In 1683, the Catholic Duke of York, later to be King James II, appointed Colonel Thomas Dongan, a royalist veteran of the English Civil Wars as governor of New York. Dongan was an Irish Catholic landlord, the younger brother of Irish peer Baron Dongan, Earl of Limerick. Manhattan’s Anglo-Dutch leaders liked him at once. They admired his knowledge and refinement and everyone seemed happy, even though most council seats were given to Englishmen. Above all, they appreciated his readiness to give them freedom to manage local affairs as they saw fit.

Dongan had arrived in New York with a company of several Jesuit priests and immediately celebrated Mass in the fort, the first such occasion in the City’s history. He also named Roman Catholics to strategic positions in his administration and authorized the Jesuits to open a Catholic school. New York was a fairly tolerant place and at first the residents did not complain, not openly anyway.
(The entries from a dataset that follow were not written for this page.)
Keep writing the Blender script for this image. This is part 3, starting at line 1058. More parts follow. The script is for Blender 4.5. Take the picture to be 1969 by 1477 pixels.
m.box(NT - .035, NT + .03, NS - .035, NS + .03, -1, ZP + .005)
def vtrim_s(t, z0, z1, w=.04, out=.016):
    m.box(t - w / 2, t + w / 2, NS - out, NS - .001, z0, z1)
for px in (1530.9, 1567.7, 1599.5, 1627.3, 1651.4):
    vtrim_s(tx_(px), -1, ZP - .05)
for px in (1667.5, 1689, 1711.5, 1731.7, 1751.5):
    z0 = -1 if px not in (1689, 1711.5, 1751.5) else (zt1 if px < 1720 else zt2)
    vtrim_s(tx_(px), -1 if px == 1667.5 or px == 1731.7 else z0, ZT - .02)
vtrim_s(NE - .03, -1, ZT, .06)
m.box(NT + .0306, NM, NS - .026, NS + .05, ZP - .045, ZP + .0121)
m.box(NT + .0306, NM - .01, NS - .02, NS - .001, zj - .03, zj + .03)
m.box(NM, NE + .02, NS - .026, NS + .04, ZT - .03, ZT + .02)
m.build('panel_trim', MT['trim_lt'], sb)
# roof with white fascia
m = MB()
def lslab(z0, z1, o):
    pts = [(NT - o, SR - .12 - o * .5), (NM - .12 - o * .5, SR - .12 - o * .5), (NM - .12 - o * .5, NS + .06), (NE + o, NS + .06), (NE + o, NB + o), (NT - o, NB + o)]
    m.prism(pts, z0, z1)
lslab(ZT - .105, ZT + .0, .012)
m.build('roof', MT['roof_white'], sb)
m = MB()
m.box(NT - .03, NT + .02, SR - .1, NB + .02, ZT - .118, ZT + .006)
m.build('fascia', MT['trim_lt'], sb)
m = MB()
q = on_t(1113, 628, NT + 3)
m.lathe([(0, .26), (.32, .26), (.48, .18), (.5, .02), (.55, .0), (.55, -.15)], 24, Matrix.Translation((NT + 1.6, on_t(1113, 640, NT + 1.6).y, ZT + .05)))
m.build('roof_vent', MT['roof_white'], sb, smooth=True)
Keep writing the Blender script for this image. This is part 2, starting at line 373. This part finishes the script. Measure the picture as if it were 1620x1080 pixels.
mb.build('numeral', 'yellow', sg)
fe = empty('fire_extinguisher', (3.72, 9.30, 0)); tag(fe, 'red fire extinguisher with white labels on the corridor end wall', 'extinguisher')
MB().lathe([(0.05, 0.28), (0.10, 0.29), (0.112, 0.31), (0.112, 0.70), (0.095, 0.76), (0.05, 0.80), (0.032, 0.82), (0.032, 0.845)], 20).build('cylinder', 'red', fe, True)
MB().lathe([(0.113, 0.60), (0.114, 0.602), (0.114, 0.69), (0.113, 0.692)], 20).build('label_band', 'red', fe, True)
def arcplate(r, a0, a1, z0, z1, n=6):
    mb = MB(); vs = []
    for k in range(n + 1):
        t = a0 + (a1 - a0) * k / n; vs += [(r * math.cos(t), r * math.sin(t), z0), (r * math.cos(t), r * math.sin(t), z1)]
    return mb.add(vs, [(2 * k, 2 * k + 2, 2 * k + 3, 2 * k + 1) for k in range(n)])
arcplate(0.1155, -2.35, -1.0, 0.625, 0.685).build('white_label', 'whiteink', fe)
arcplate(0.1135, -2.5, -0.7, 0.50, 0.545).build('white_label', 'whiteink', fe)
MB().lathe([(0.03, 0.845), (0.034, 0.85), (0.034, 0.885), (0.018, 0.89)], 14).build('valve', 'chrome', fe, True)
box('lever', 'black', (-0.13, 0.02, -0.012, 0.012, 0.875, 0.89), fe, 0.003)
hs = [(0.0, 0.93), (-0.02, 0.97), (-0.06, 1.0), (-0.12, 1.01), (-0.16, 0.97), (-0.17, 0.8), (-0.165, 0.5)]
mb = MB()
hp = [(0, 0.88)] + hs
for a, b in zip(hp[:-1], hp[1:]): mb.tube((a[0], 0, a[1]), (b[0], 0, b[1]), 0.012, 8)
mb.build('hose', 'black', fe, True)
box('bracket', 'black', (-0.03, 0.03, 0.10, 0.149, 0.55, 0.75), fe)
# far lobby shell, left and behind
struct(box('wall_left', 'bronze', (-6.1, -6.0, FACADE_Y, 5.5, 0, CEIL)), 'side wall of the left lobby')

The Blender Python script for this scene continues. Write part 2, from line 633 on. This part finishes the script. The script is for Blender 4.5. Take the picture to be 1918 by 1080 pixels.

The problem was, that the Duke of York ascended to the throne on the death of his brother, Charles II. New York now became a royal colony which meant that all positions would be filled by the Crown. By royal decree, he suspended all anti-Catholic legislation in England. This did not sit well with the Protestants in England and they offered the crown to Prince William of Orange, who was married to James’ daughter Mary, a Protestant. James fled to France.

The Stuart monarchy ended at the Battle of the Boyne when William defeated James in 1690. Public persecution of the Catholic Irish continued unabated. The Faith was proscribed, Episcopal sees suppressed, Church property confiscated and Catholic education forbidden. The Catholic Irish were oppressed and unhappy, but not a beaten people. Irish Catholics then came under the draconian Penal laws. Those laws extended not only to Ireland but to the settlement in New York

From the fall of Stuarts down through the American Revolution, Catholicism was proscribed almost as effectively in America as it was in Ireland. New York was not a healthy place to he Irish and Catholic.

Colonial New York was an extension of England in language, custom and tradition and anti-Irish attitudes were prevalent. Guy Fawkes Day was celebrated by almost as much revelry as it was in London and the view that the Irish were ‘troublesome’ was just as prevalent. But without large numbers of people (2000 lived in the city before the Revolution), and without entrenched political machines, there was little organized bigotry, although in 1712 and 1741, the fear of a supposed Catholic led slave revolt produced anti-Catholic and anti-black hysteria. But with so few Catholics here, there was little opportunity to bloody noses or do worse. With problems like these, few Irish Catholics came to New York.